I've had similar success with this. Being the programmer with system admin and org dev skills has served me well! Similarly I think I do well in my research being the AI safety phenomenologist.

Replies from: gworley
comment by Gordon Seidoh Worley (gworley) · 2018-10-02T03:08:52.835Z · LW(p) · GW(p)

To say a bit more on this, I think there's also an adaptive behavior some people pick up in this direction that leads them to seek local uniqueness. Sometimes this backfires and the person becomes ostracized as a weirdo, but when it's successful they have something that makes them unique, special, and, importantly for their chances at success in survival and reproduction, indispensable.

Of course I don't think most people think of doing this deliberately in this way. I myself feel it as a motivation to be special, so sometimes pursuing a skill feels worth the effort because I expect it will make me special. But that's a difference of reasons why this behavior might be selected for and what it feels like to perform the behavior.

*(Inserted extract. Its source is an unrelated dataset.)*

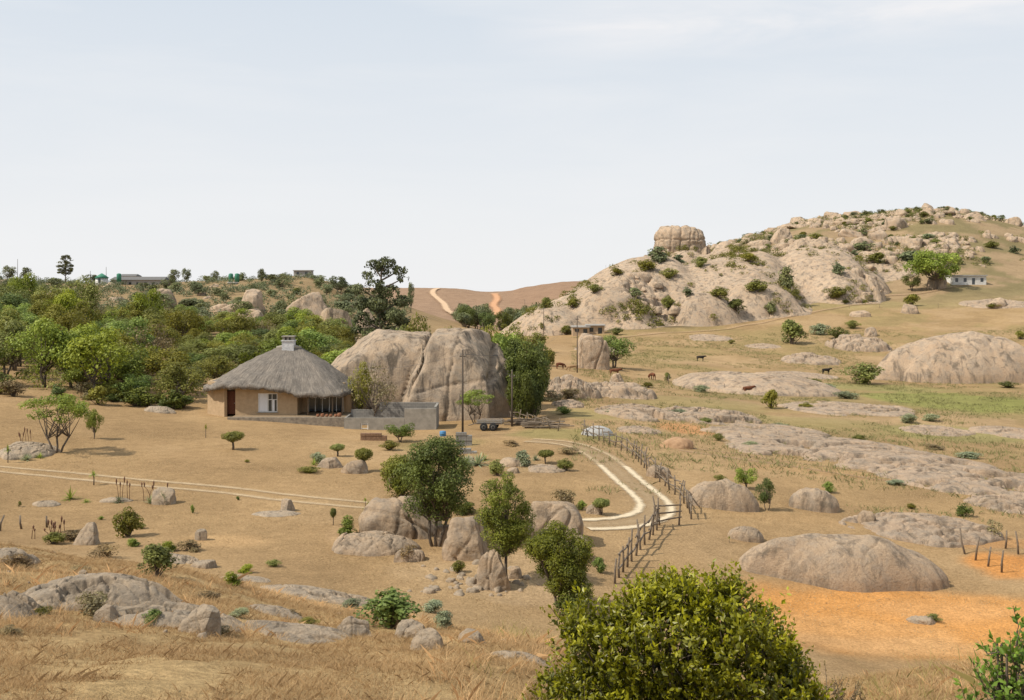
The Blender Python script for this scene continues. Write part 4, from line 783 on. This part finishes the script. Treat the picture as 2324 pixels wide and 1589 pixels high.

comment by jmh · 2018-10-02T10:43:05.319Z · LW(p) · GW(p)

Over at MR Cowan was just talking about how the great Venture Capitalists were all generalist, not specialist. This post seems to be in the same vein. I tend to be very sympathetic to the idea that humans will do best if they are not overly specialized. Might be something from my dad -- he always told me I should get a trade and a profession and that way I will always be able for find a good paying job. That is a type of generalist.

I also agree that it's not merely being something of a jack of many trades but to have those skills that are complementary with the others, not substitutes ( the anti-correlated relationship romeostevensit mentions).

Clearly it's an example of the whole being greater than the sum of the part idea.

comment by romeostevensit · 2018-10-01T21:33:53.217Z · LW(p) · GW(p)

The most valuable stacks are going to be ones that are in demand while having anti-correlated component skills.